しかしゼーリック氏が、親中国的立場から、こうした批判をしたとは思えない。なぜなら彼は、合衆国通商代表として、米中の貿易問題をめぐり中国側と極めて厳しい交渉をしてきた人物であり、中国政府にシンパシーがあるとは到底思えないからだ。ゼーリック氏は、アジア・インフラ投資銀行創設というイニシアチブは、中国が何らかの極秘計画を持っていることの証明とは見ておらず、世界的発展の客観的傾向から来ているのだと捉えている。世界経済や政治におけるアジア太平洋地域の比重が高まっていることの反映だと言うわけだ。実際のところ、まさにそうした理由から、西側の複数の国々は、中国のプロジェクトである、この銀行に参加した。
初めに参加を表明したのは、英国だった。米国はすぐさま、それを激しく批判した。ホワイトハウスは、英国政府を「中国の利益に絶えず譲歩した」と非難し、AIIBへの加盟決定は「事実上米国との協議なしに決められた」と不満をあらわにした。そうした形で米国側は、アジア太平洋地域も含めた同盟国に対し、彼らの自主的政策決定をあらかじめ実際上禁じたのである。
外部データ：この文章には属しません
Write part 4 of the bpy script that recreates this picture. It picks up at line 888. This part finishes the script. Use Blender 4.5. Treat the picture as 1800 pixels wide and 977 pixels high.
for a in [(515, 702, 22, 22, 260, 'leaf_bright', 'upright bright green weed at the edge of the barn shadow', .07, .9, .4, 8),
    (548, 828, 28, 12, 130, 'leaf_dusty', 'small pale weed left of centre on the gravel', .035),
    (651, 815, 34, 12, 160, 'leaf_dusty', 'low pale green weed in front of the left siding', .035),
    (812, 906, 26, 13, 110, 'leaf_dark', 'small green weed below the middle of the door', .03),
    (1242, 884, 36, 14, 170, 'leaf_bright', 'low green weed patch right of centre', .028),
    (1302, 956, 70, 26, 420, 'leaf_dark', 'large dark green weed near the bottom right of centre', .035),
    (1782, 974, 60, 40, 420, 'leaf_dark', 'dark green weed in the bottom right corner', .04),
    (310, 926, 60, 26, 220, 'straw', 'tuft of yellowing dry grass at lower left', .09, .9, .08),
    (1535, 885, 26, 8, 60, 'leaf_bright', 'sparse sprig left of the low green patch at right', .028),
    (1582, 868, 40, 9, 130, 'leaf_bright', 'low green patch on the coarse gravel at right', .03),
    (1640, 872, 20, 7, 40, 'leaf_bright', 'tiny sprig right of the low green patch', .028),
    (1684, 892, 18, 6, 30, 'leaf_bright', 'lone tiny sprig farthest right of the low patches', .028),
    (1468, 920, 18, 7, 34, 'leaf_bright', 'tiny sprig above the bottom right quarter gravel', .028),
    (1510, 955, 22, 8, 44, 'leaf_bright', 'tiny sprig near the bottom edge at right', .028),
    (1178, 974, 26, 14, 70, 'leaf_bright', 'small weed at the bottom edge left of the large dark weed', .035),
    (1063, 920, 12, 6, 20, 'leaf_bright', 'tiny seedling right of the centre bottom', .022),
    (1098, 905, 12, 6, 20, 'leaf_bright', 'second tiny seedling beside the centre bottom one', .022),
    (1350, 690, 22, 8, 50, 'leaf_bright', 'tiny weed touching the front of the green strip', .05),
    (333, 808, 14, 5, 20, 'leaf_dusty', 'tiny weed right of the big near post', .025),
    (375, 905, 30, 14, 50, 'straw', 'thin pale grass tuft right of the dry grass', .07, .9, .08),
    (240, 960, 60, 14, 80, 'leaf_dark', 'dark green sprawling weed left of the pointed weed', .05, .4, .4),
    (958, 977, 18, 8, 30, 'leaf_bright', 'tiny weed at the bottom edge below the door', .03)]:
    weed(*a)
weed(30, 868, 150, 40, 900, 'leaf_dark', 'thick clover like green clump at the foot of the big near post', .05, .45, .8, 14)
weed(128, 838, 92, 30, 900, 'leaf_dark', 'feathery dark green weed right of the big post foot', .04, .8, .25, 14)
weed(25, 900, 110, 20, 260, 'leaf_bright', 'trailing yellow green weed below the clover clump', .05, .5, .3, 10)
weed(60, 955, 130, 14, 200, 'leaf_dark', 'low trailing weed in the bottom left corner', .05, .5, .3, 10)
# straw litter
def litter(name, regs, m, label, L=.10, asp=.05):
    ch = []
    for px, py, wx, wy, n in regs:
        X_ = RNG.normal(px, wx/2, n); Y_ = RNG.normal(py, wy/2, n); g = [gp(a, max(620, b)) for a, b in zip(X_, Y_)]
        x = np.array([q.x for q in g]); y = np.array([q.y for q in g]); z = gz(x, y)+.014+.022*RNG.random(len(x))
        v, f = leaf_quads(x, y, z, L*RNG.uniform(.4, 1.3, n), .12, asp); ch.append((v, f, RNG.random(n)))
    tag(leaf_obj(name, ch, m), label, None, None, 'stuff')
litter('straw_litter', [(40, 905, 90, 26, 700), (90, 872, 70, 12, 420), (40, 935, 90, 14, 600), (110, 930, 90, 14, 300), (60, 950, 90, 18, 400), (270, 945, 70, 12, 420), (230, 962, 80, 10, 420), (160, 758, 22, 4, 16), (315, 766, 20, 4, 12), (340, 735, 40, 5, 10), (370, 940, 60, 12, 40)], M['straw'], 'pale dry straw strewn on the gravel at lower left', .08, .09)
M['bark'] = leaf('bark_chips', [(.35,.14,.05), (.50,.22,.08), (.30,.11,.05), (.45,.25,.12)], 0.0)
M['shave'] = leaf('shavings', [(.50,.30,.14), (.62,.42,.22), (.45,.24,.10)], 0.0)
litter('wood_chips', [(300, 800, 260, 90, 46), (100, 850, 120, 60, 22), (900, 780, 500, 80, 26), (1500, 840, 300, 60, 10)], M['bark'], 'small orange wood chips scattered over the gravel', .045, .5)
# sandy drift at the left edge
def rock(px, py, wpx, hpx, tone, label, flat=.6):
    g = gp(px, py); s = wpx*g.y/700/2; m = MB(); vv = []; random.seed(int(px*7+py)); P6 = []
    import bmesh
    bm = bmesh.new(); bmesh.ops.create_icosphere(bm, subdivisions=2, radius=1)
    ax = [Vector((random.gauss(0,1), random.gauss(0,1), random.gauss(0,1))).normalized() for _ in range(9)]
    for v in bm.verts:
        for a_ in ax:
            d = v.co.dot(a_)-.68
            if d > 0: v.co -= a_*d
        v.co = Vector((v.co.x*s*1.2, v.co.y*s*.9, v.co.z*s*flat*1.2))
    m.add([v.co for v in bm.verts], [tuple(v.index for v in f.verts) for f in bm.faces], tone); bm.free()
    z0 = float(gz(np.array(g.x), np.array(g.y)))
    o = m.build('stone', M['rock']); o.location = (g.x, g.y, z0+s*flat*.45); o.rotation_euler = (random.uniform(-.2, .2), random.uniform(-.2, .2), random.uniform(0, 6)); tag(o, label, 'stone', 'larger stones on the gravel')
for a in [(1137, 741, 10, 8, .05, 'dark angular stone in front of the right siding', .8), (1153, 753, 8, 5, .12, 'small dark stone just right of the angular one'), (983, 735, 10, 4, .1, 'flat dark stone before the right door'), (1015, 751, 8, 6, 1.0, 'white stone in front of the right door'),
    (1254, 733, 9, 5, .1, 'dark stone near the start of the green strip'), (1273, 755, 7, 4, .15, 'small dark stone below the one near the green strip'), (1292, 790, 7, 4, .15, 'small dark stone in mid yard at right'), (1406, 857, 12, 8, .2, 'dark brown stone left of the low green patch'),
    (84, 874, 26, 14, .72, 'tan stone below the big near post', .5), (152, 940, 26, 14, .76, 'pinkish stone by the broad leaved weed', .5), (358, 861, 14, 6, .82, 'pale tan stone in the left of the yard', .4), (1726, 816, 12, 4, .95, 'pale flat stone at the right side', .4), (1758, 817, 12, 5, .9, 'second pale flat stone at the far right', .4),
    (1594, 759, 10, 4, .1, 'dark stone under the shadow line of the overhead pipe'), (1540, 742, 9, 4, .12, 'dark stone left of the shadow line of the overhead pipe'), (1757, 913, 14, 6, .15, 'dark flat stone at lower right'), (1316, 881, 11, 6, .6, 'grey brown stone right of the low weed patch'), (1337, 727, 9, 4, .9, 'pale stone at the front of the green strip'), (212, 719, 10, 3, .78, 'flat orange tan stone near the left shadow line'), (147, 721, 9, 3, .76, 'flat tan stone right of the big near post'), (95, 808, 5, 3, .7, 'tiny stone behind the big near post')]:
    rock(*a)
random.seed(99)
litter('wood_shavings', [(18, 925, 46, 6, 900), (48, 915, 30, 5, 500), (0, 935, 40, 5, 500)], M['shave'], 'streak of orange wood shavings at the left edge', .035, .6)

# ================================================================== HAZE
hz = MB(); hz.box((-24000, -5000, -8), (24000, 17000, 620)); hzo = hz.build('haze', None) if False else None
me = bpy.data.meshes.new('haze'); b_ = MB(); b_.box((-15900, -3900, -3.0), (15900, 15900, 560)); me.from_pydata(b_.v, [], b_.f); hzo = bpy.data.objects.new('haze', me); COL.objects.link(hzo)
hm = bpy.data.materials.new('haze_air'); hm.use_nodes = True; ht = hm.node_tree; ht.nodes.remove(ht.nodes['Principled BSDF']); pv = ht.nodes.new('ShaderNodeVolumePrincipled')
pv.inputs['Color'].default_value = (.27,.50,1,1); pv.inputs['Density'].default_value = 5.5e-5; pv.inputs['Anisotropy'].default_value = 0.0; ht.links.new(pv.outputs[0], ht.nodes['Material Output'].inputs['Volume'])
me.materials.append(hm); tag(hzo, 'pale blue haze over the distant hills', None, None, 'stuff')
ゼーリック氏は、新聞Financial Timesの論文の中で、この問題をデリケートに避け、米国による同盟国への圧力ではなく、銀行の創設が事実上、合衆国の利益にかなっているということに話の重点を置いている。米国が持ち出した基本的な論拠は、アジア・インフラ投資銀行(AIIB)は、IMF(国際通貨基金)と世界銀行に対する挑戦状だと言うものだった。
モスクワ国際関係大学東洋学部のドミトリイ・ストレリツォフ学部長は、そうした論拠について「かなり狭いものの見方で、問題を全く正しく捉えていない」と考えているー
「もちろん、アジア・インフラ投資銀行(AIIB)は、世界銀行やIMFとは、質的に別の機構体だ。IMFや世界銀行は、経済的安定や財政支援のために創設された。一方中国がイニシアチブをとるAIIBの方は、直接投資を行う銀行ではなく、全く別の計画に基づく銀行だ。そのため競争関係になることはないだろう。しかし、AIIBが、ブレトンウッズ体制(ドルと各国の通貨価値を連動させた金ドル本位制)が危機の中にある世界金融の発展動向を反映しているという点を指摘する必要がある。」
米国は、世界の金融市場における新しいゲーム・ルールが徐々に成熟してゆく過程に参加するか、それともそうした新しいルールに断固反対するか、という選択に直面している。米国政府は今のところ、対決的バリエーションを選択しつつあり、実際上、少数派になりつつある。今回ご紹介したゼーリック氏の論文は、まさにこの点に注意を向けたものだ。
ゼーリック氏は「米国は、人気があり、恐らく発展してゆくであろうアジア・インフラ投資銀行(AIIB)に対し反対の立場を示しながらも、慎重さを示さなくてはならない」と指摘しながら、又、米国が国際関係の新しいシステム形成に向けイニシアチブを失いつつある事に注意を促している。
他の多くの専門家が指摘しているように、米国がイニシアチブを失いつつある理由は、そもそも彼らがいかなる競争相手であれ持つ事を欲せず、アメリカのルールにおとなしく従う者達とだけ行動したい、そう望むのを止められない点にあるのだ。